Quote all of the data below exactly, please.

════════════════

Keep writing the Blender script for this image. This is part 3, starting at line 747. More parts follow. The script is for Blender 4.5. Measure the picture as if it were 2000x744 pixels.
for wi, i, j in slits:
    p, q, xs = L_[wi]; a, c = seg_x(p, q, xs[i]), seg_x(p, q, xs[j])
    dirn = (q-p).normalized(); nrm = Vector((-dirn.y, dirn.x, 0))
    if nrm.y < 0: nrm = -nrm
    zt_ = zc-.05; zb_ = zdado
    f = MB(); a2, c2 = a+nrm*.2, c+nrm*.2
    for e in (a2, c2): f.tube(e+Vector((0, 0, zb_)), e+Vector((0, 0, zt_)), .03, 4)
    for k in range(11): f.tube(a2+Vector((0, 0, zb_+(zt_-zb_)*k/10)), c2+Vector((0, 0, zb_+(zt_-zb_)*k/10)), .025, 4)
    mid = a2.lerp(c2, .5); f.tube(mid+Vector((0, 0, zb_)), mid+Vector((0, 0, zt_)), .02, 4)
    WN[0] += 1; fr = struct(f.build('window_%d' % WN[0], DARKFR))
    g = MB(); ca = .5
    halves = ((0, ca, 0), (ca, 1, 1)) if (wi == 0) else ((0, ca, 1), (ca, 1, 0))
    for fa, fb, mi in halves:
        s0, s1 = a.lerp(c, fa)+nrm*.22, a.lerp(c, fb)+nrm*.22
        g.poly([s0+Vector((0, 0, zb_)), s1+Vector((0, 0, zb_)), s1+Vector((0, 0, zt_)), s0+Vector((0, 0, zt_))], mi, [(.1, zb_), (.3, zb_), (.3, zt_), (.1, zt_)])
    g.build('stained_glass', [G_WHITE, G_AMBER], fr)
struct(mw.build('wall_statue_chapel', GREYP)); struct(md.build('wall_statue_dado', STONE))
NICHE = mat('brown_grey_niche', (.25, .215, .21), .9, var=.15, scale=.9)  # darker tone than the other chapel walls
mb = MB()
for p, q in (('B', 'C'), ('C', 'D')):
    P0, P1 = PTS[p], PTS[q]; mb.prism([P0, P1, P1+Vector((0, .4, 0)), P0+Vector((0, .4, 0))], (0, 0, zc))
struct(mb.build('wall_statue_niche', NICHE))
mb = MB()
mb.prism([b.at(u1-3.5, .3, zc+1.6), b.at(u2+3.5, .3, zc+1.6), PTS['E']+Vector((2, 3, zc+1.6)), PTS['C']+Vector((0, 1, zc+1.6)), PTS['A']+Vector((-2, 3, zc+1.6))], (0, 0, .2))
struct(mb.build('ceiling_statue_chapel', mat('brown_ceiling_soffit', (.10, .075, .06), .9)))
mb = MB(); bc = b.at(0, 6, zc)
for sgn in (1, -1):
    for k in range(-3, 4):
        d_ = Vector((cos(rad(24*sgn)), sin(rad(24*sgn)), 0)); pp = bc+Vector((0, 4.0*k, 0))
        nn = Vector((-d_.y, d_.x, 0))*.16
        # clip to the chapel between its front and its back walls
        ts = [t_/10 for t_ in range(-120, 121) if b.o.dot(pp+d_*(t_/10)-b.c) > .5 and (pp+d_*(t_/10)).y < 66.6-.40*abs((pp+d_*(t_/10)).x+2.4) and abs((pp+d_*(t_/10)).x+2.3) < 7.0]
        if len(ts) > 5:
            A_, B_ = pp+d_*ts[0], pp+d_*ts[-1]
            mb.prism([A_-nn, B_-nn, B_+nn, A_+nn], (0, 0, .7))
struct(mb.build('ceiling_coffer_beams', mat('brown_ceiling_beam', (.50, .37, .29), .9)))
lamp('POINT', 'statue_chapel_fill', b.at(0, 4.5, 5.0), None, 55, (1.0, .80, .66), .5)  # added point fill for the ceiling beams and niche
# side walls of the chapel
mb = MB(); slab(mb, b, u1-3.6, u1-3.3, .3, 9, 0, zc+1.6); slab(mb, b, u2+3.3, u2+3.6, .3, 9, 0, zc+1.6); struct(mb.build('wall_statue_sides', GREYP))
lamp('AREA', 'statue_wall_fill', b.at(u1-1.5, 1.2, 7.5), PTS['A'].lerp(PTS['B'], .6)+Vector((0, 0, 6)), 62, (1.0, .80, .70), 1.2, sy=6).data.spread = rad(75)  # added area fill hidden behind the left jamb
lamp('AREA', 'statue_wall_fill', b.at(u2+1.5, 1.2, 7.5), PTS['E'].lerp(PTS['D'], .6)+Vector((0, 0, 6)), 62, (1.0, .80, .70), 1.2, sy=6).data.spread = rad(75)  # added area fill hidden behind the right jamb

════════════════

> The reply:
Keep writing the Blender script for this image. This is part 3, starting at line 747. More parts follow. The script is for Blender 4.5. Measure the picture as if it were 2000x744 pixels.
for wi, i, j in slits:
    p, q, xs = L_[wi]; a, c = seg_x(p, q, xs[i]), seg_x(p, q, xs[j])
    dirn = (q-p).normalized(); nrm = Vector((-dirn.y, dirn.x, 0))
    if nrm.y < 0: nrm = -nrm
    zt_ = zc-.05; zb_ = zdado
    f = MB(); a2, c2 = a+nrm*.2, c+nrm*.2
    for e in (a2, c2): f.tube(e+Vector((0, 0, zb_)), e+Vector((0, 0, zt_)), .03, 4)
    for k in range(11): f.tube(a2+Vector((0, 0, zb_+(zt_-zb_)*k/10)), c2+Vector((0, 0, zb_+(zt_-zb_)*k/10)), .025, 4)
    mid = a2.lerp(c2, .5); f.tube(mid+Vector((0, 0, zb_)), mid+Vector((0, 0, zt_)), .02, 4)
    WN[0] += 1; fr = struct(f.build('window_%d' % WN[0], DARKFR))
    g = MB(); ca = .5
    halves = ((0, ca, 0), (ca, 1, 1)) if (wi == 0) else ((0, ca, 1), (ca, 1, 0))
    for fa, fb, mi in halves:
        s0, s1 = a.lerp(c, fa)+nrm*.22, a.lerp(c, fb)+nrm*.22
        g.poly([s0+Vector((0, 0, zb_)), s1+Vector((0, 0, zb_)), s1+Vector((0, 0, zt_)), s0+Vector((0, 0, zt_))], mi, [(.1, zb_), (.3, zb_), (.3, zt_), (.1, zt_)])
    g.build('stained_glass', [G_WHITE, G_AMBER], fr)
struct(mw.build('wall_statue_chapel', GREYP)); struct(md.build('wall_statue_dado', STONE))
NICHE = mat('brown_grey_niche', (.25, .215, .21), .9, var=.15, scale=.9)  # darker tone than the other chapel walls
mb = MB()
for p, q in (('B', 'C'), ('C', 'D')):
    P0, P1 = PTS[p], PTS[q]; mb.prism([P0, P1, P1+Vector((0, .4, 0)), P0+Vector((0, .4, 0))], (0, 0, zc))
struct(mb.build('wall_statue_niche', NICHE))
mb = MB()
mb.prism([b.at(u1-3.5, .3, zc+1.6), b.at(u2+3.5, .3, zc+1.6), PTS['E']+Vector((2, 3, zc+1.6)), PTS['C']+Vector((0, 1, zc+1.6)), PTS['A']+Vector((-2, 3, zc+1.6))], (0, 0, .2))
struct(mb.build('ceiling_statue_chapel', mat('brown_ceiling_soffit', (.10, .075, .06), .9)))
mb = MB(); bc = b.at(0, 6, zc)
for sgn in (1, -1):
    for k in range(-3, 4):
        d_ = Vector((cos(rad(24*sgn)), sin(rad(24*sgn)), 0)); pp = bc+Vector((0, 4.0*k, 0))
        nn = Vector((-d_.y, d_.x, 0))*.16
        # clip to the chapel between its front and its back walls
        ts = [t_/10 for t_ in range(-120, 121) if b.o.dot(pp+d_*(t_/10)-b.c) > .5 and (pp+d_*(t_/10)).y < 66.6-.40*abs((pp+d_*(t_/10)).x+2.4) and abs((pp+d_*(t_/10)).x+2.3) < 7.0]
        if len(ts) > 5:
            A_, B_ = pp+d_*ts[0], pp+d_*ts[-1]
            mb.prism([A_-nn, B_-nn, B_+nn, A_+nn], (0, 0, .7))
struct(mb.build('ceiling_coffer_beams', mat('brown_ceiling_beam', (.50, .37, .29), .9)))
lamp('POINT', 'statue_chapel_fill', b.at(0, 4.5, 5.0), None, 55, (1.0, .80, .66), .5)  # added point fill for the ceiling beams and niche
# side walls of the chapel
mb = MB(); slab(mb, b, u1-3.6, u1-3.3, .3, 9, 0, zc+1.6); slab(mb, b, u2+3.3, u2+3.6, .3, 9, 0, zc+1.6); struct(mb.build('wall_statue_sides', GREYP))
lamp('AREA', 'statue_wall_fill', b.at(u1-1.5, 1.2, 7.5), PTS['A'].lerp(PTS['B'], .6)+Vector((0, 0, 6)), 62, (1.0, .80, .70), 1.2, sy=6).data.spread = rad(75)  # added area fill hidden behind the left jamb
lamp('AREA', 'statue_wall_fill', b.at(u2+1.5, 1.2, 7.5), PTS['E'].lerp(PTS['D'], .6)+Vector((0, 0, 6)), 62, (1.0, .80, .70), 1.2, sy=6).data.spread = rad(75)  # added area fill hidden behind the right jamb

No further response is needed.